BEGIN Given records

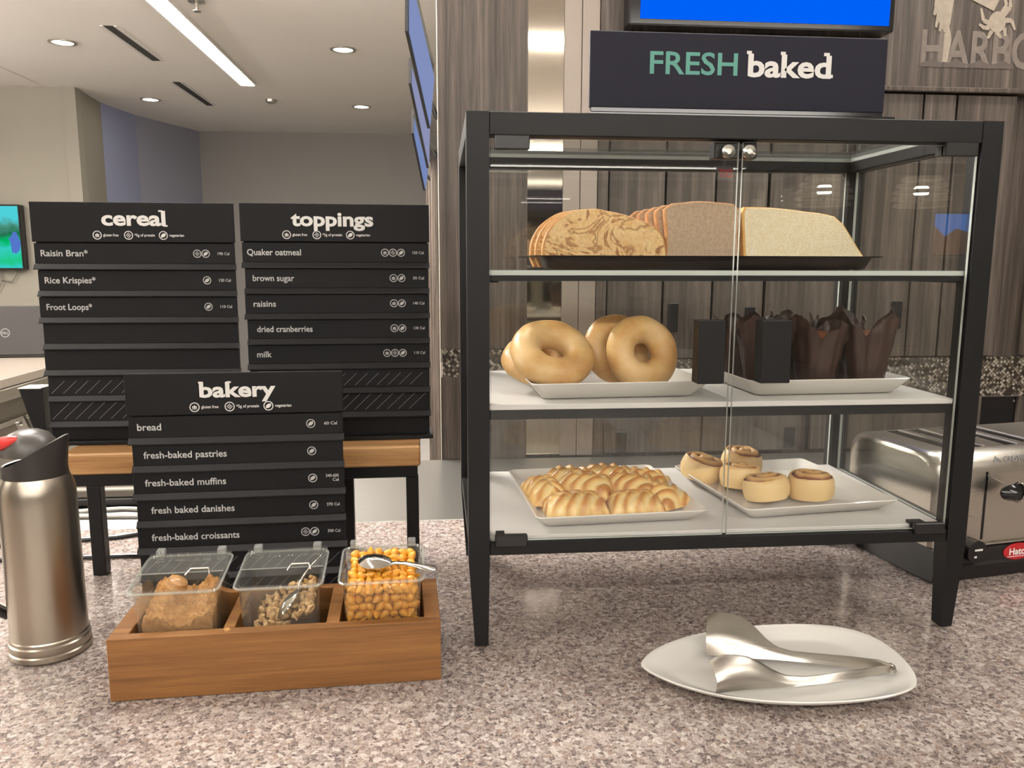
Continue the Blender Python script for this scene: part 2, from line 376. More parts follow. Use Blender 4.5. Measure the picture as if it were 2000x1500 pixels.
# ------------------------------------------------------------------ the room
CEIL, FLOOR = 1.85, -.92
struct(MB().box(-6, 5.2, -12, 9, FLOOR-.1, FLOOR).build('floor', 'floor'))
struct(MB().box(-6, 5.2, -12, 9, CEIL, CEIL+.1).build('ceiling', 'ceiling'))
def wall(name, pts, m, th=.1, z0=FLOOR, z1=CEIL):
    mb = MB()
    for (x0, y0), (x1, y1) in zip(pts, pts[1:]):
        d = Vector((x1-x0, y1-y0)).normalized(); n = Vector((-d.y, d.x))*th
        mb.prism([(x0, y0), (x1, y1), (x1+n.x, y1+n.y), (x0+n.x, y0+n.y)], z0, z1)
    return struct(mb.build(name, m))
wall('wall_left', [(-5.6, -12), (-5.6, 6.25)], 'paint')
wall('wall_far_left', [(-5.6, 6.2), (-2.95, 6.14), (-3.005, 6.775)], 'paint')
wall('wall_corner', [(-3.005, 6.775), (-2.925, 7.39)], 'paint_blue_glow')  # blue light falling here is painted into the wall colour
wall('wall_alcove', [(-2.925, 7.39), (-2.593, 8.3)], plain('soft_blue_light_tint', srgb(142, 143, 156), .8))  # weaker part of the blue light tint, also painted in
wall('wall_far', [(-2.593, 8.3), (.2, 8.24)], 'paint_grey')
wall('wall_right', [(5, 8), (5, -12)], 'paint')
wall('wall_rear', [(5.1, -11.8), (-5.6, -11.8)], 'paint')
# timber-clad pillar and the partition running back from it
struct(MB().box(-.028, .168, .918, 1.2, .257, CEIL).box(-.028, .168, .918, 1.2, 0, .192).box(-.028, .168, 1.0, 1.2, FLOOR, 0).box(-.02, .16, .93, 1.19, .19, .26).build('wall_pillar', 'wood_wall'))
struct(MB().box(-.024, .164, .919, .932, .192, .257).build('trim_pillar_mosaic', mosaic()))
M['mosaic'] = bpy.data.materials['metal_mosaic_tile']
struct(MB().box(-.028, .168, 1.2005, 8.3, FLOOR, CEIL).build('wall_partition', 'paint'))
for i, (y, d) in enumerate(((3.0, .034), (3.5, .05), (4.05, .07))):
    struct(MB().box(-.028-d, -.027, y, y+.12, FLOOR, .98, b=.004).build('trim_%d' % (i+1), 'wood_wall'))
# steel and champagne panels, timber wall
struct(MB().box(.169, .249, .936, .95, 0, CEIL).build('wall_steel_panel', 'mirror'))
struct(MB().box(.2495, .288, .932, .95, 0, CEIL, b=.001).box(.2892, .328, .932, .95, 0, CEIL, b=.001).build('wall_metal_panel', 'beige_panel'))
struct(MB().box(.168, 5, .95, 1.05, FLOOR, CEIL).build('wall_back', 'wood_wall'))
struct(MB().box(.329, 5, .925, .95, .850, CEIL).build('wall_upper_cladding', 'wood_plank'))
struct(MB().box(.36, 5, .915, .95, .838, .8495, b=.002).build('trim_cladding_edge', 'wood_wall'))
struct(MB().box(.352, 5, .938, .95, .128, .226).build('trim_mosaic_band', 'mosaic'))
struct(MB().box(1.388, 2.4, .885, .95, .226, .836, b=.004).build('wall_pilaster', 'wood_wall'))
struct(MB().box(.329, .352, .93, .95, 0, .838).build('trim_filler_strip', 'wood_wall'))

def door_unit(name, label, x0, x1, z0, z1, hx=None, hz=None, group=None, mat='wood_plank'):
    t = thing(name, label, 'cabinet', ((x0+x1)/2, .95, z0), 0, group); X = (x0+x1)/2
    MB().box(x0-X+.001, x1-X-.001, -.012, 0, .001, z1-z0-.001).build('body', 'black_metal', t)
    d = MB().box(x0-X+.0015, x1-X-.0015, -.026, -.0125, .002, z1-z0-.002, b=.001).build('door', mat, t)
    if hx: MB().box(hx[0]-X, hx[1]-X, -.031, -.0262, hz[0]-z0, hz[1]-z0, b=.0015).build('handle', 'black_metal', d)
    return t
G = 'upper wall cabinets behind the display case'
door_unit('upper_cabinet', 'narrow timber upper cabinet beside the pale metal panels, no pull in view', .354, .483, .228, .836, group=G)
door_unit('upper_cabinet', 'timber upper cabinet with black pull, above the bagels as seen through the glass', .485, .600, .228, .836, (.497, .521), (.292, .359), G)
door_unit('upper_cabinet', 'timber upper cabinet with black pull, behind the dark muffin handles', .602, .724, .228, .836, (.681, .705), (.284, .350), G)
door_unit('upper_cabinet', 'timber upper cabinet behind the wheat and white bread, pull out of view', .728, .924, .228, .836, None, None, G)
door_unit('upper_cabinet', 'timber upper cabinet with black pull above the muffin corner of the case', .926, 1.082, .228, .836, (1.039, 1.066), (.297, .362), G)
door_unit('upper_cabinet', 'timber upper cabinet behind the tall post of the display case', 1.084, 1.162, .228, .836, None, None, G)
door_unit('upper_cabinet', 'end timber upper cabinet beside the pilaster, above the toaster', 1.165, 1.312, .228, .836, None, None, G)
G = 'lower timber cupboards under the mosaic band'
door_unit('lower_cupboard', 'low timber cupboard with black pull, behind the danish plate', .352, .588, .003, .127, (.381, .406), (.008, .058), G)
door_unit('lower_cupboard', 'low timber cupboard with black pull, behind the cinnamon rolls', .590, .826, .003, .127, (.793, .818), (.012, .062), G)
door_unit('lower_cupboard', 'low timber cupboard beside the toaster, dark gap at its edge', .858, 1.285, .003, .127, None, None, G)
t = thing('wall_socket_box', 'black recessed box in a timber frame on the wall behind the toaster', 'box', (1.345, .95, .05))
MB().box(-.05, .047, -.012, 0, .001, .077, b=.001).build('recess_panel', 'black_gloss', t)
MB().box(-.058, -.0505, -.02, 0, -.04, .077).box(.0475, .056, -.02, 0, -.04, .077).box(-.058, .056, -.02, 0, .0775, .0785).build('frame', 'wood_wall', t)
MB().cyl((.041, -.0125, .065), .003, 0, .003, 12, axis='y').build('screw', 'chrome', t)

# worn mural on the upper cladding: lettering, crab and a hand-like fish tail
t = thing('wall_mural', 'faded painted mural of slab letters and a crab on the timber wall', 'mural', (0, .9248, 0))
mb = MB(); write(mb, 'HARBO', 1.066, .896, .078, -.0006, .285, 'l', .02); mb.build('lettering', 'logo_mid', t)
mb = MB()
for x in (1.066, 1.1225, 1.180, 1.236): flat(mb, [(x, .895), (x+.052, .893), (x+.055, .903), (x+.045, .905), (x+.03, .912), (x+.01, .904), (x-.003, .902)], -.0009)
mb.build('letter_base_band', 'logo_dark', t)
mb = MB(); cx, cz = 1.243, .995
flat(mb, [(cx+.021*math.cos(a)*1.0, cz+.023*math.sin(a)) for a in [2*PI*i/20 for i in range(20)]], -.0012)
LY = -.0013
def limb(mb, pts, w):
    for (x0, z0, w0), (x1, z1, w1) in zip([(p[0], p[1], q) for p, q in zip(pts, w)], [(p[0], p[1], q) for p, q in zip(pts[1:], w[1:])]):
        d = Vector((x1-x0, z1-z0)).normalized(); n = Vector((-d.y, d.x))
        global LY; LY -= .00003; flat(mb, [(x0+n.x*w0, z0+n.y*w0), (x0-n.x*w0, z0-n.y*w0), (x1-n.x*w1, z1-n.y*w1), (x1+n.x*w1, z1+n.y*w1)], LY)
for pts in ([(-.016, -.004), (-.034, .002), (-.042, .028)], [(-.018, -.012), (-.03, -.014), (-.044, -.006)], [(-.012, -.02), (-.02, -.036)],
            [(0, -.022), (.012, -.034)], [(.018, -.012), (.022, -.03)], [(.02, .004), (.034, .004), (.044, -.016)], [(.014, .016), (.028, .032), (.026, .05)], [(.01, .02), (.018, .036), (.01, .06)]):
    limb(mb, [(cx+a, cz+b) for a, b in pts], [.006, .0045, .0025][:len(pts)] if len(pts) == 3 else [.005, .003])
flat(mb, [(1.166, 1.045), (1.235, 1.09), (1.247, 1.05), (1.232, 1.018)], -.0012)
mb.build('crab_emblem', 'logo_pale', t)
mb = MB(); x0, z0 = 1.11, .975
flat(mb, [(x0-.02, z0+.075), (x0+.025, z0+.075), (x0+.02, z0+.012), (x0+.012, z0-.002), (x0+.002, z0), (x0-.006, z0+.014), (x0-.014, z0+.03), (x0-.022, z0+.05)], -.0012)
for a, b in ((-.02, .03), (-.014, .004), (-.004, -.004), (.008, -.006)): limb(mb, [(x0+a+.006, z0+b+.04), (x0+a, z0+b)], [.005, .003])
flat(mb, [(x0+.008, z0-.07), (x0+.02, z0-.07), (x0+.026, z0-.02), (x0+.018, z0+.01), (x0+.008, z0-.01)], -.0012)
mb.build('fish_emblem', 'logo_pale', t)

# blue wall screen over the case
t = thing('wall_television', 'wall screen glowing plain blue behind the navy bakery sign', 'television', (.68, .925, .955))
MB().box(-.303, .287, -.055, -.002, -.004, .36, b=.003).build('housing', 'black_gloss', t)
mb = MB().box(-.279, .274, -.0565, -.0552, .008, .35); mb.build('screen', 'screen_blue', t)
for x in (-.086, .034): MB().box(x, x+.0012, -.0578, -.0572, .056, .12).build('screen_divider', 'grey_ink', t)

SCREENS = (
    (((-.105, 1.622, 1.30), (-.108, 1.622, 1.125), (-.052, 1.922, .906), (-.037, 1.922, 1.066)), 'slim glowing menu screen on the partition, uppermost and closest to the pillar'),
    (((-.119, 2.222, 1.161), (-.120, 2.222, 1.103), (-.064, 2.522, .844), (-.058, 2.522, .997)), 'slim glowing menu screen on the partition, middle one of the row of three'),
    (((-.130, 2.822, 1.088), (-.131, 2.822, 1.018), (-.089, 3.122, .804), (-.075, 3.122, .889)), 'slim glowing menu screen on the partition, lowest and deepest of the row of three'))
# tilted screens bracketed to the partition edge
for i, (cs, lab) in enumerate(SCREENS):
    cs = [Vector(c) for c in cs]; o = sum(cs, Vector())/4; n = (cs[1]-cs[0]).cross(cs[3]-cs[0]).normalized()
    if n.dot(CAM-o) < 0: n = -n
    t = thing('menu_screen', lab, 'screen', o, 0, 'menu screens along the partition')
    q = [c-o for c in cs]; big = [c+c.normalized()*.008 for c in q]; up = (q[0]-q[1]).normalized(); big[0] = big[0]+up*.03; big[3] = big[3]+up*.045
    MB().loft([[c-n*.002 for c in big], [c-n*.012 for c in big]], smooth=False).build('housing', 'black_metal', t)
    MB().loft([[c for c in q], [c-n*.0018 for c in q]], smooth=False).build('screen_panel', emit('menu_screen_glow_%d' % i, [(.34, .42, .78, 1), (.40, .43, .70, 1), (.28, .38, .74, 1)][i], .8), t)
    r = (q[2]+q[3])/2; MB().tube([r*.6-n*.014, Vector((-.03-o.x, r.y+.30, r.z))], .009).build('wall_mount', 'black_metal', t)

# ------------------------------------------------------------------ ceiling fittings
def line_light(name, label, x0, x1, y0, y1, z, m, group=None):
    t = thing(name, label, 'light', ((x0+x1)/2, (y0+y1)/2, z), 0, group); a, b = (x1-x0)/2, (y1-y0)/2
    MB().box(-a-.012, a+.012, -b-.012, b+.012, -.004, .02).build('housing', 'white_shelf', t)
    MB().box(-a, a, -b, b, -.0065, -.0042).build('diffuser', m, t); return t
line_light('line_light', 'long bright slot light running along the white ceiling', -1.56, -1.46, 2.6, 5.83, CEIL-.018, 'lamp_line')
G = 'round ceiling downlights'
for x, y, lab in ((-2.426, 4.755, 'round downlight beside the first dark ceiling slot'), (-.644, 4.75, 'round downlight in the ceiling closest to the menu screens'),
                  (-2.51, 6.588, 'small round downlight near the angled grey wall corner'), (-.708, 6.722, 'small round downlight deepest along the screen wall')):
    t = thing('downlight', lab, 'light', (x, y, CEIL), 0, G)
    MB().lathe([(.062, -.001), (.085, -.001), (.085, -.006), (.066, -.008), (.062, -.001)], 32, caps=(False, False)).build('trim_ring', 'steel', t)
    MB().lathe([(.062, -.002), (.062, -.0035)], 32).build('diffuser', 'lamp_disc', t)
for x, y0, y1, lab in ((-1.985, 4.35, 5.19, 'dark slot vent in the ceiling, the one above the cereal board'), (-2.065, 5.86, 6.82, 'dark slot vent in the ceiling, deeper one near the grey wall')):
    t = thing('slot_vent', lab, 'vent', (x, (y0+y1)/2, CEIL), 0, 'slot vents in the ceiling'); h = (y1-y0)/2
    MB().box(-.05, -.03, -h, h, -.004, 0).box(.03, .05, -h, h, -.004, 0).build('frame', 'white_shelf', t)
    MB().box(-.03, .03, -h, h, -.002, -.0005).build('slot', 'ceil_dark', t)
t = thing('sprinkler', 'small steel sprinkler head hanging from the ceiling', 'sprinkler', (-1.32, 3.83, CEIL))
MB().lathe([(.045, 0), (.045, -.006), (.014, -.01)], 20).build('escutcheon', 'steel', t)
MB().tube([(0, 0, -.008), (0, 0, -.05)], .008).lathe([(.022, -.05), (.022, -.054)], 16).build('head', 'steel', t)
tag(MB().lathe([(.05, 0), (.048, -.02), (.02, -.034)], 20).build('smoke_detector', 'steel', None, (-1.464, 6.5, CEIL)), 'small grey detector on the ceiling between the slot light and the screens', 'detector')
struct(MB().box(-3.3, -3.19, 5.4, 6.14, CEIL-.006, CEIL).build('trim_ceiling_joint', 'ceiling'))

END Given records
BEGIN Given records

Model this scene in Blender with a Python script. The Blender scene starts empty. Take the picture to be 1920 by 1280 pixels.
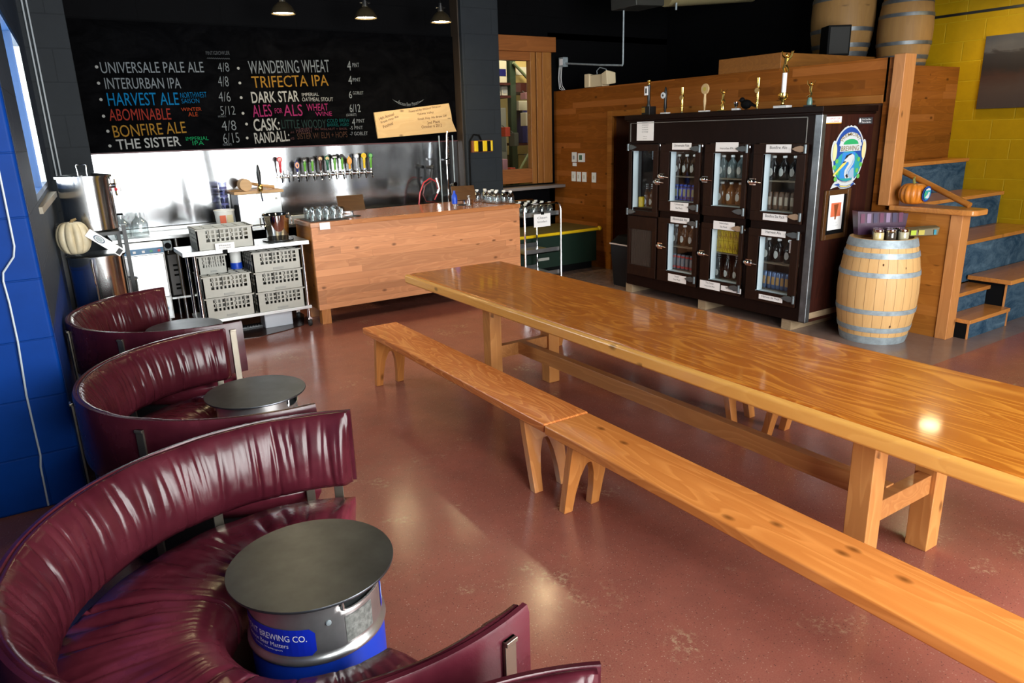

END Given records

Find the word "picture" in the data and show each line that holds it.

Response to this task:
Continue the Blender Python script for this scene: part 2, from line 376. More parts follow. Use Blender 4.5. Measure the picture as if it were 2000x1500 pixels.
Model this scene in Blender with a Python script. The Blender scene starts empty. Take the picture to be 1920 by 1280 pixels.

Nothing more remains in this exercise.